Google to launch a 7-inch Nexus tablet: Report
Google to launch a 7-inch Nexus tablet: Report
Google is planning to hit the market with a 7-inch Nexus tablet in the coming months for $199.

New Delhi: Reportedly, Amazon's Kindle Fire will soon have its competitor. If reports are to be believed, Google is planning to hit the market with a 7-inch Nexus tablet in the coming months for $199.

A new report from Android & Me said, "The Asus MeMo 370T that was revealed at CES has been scrapped after Google contracted with Asus to produce their 'Nexus tablet'." It further reported that the device will come at a target price of $149-$199.

This comes as a follow-up to the recent report from DigiTimes which said that Google and Asustek are working together to doff the silk off their 7-inch co-branded tablet PC as early as May, which will target Amazon's Kindle Fire. The new device is reported to be priced at $199-249. Asus displayed its MeMO ME370T tablet at CES this year - a 7-inch tablet engineered with a Tegra 3 SoC, 1280 x 800 resolution display.

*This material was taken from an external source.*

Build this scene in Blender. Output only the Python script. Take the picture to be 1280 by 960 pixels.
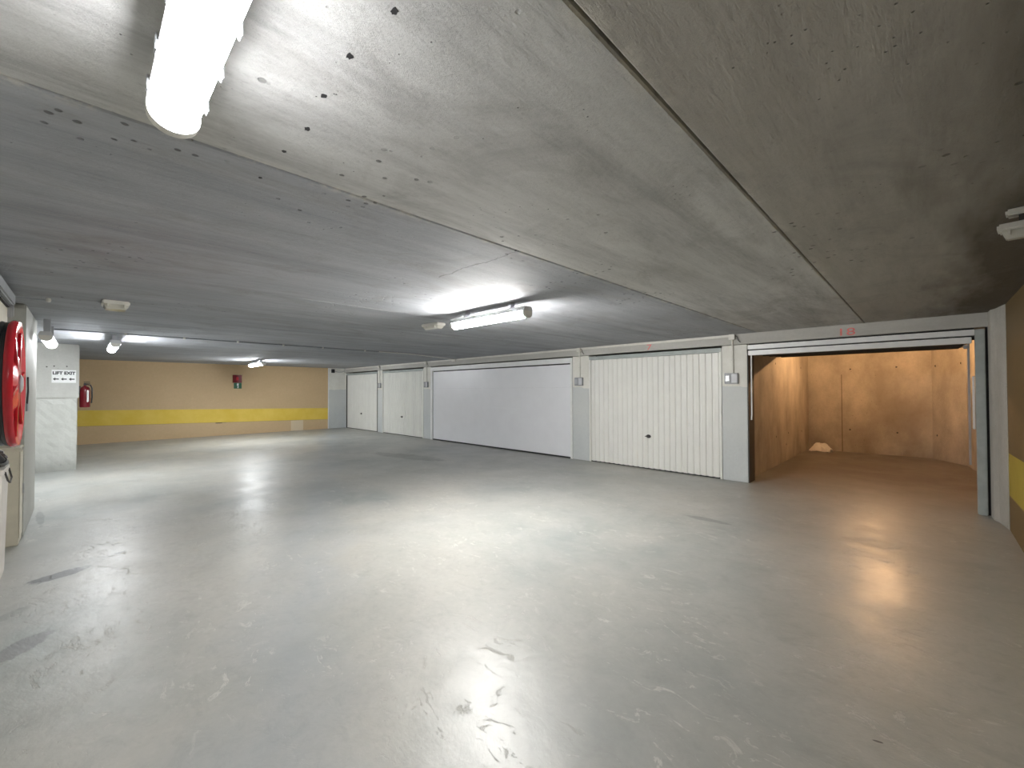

Though we have not heard much about it since then. And now it is reported that it has been scrapped and a Google Nexus tablet is all set go, which will be cheaper than the Kindle Fire.

Though rumours are doing the rounds for quite sometime, but Eric Schmidt, Google chairman, is the one who actually started the firestorm when he was reported telling an Italian publication Corriere Della Sera in December 2011 that his company will market a competitive tablet within the next six months. And since then, speculations surrounding a Google-branded tablet are rife.

Of late, Android chief Andy Rubin added fuel to the fire when he said during Mobile World Congress 2012 in Barcelona, that the company intends to come up with the consumer tablet this year. "Google wants consumers to see its tablets as part of the broader Android ecosystem. The educated consumer realises it now that they're either picking the Apple ecosystem or the Microsoft ecosystem or the Google ecosystem... we're going to do a better job at making people understand what ecosystem they're buying into," The Verge quoted Rubis as saying during MWC 2012.

Now, all the eyes are on Google. These rumours will only come to an end with Google's formal announcement.